● WHAT YOU HAVE TO DO: Extract the lines from the start through the line that holds "COL = scene.collection", both included, omitting all images.

.....

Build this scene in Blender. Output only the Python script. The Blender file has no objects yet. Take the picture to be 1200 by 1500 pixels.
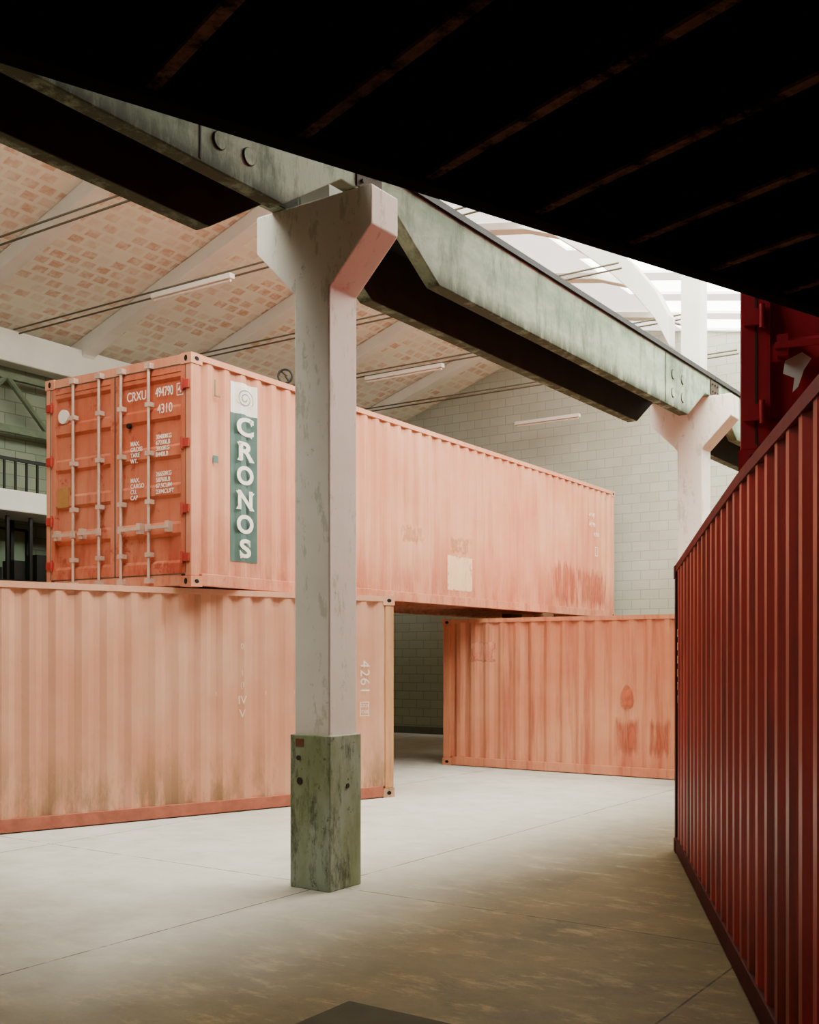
import bpy, bmesh, math, random
from mathutils import Vector, Matrix, Euler
random.seed(7)
scene = bpy.context.scene
COL = scene.collection

def S(r, g, b):
    def f(c):
        c /= 255.0
        return c / 12.92 if c <= 0.04045 else ((c + 0.055) / 1.055) ** 2.4
    return (f(r), f(g), f(b), 1.0)

# ------------------------------------------------------------------ nodes
class NT:
    def __init__(s, name):
        s.mat = bpy.data.materials.new(name)
        s.mat.use_nodes = True
        s.nt = s.mat.node_tree
        s.b = s.nt.nodes["Principled BSDF"]
        s.tc = s.nt.nodes.new("ShaderNodeTexCoord")
    def link(s, a, b): s.nt.links.new(a, b)
    def put(s, sock, v):
        if hasattr(v, "is_output"): s.link(v, sock)
        else: sock.default_value = v
    def obj(s, scale=(1, 1, 1), rot=(0, 0, 0), loc=(0, 0, 0)):
        m = s.nt.nodes.new("ShaderNodeMapping")
        m.inputs["Scale"].default_value = scale
        m.inputs["Rotation"].default_value = rot
        m.inputs["Location"].default_value = loc
        s.link(s.tc.outputs["Object"], m.inputs["Vector"])
        return m.outputs["Vector"]
    def noise(s, scale, detail=6, rough=0.6, vec=None):
        n = s.nt.nodes.new("ShaderNodeTexNoise")
        n.inputs["Scale"].default_value = scale
        n.inputs["Detail"].default_value = detail
        n.inputs["Roughness"].default_value = rough
        s.link(vec if vec else s.obj(), n.inputs["Vector"])
        return n.outputs["Fac"]
    def ramp(s, fac, a, b, c0=(0, 0, 0, 1), c1=(1, 1, 1, 1)):
        r = s.nt.nodes.new("ShaderNodeValToRGB")
        r.color_ramp.elements[0].position = a
        r.color_ramp.elements[1].position = b
        r.color_ramp.elements[0].color = c0
        r.color_ramp.elements[1].color = c1
        s.link(fac, r.inputs[0])
        return r.outputs[0]
    def mix(s, fac, a, b, mode='MIX'):
        m = s.nt.nodes.new("ShaderNodeMix")
        m.data_type = 'RGBA'; m.blend_type = mode
        s.put(m.inputs[0], fac); s.put(m.inputs[6], a); s.put(m.inputs[7], b)
        return m.outputs[2]
    def math(s, op, a, b=0.0, c=None):
        m = s.nt.nodes.new("ShaderNodeMath"); m.operation = op
        s.put(m.inputs[0], a); s.put(m.inputs[1], b)
        if c is not None: s.put(m.inputs[2], c)
        return m.outputs[0]
    def mrange(s, v, a, b, smooth=False):
        m = s.nt.nodes.new("ShaderNodeMapRange"); s.link(v, m.inputs[0])
        if smooth: m.interpolation_type = 'SMOOTHSTEP'
        m.inputs[1].default_value = a; m.inputs[2].default_value = b
        return m.outputs[0]
    def sep(s, src="Object"):
        n = s.nt.nodes.new("ShaderNodeSeparateXYZ")
        s.link(s.tc.outputs[src], n.inputs[0])
        return n.outputs
    def comb(s, x, y, z=0.0):
        n = s.nt.nodes.new("ShaderNodeCombineXYZ")
        s.put(n.inputs[0], x); s.put(n.inputs[1], y); s.put(n.inputs[2], z)
        return n.outputs[0]
    def bump(s, h, strength=0.3, dist=0.02):
        n = s.nt.nodes.new("ShaderNodeBump")
        n.inputs["Strength"].default_value = strength
        n.inputs["Distance"].default_value = dist
        s.link(h, n.inputs["Height"]); s.link(n.outputs[0], s.b.inputs["Normal"])
    def done(s, col, rough=0.7, metal=0.0, spec=0.3):
        s.put(s.b.inputs["Base Color"], col)
        s.put(s.b.inputs["Roughness"], rough)
        s.b.inputs["Metallic"].default_value = metal
        s.put(s.b.inputs["Specular IOR Level"], spec)
        return s.mat

def plain(name, c, rough=0.6, var=0.25, sc=6, metal=0.0, spec=0.3):
    n = NT(name)
    f = n.noise(sc, 6)
    dark = tuple(x * (1 - var) for x in c[:3]) + (1,)
    col = n.mix(n.ramp(f, 0.35, 0.65), dark, c)
    n.bump(f, 0.15, 0.01)
    return n.done(col, rough, metal, spec)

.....

● SOLUTION BELOW:
Build this scene in Blender. Output only the Python script. The Blender file has no objects yet. Take the picture to be 1200 by 1500 pixels.
import bpy, bmesh, math, random
from mathutils import Vector, Matrix, Euler
random.seed(7)
scene = bpy.context.scene
COL = scene.collection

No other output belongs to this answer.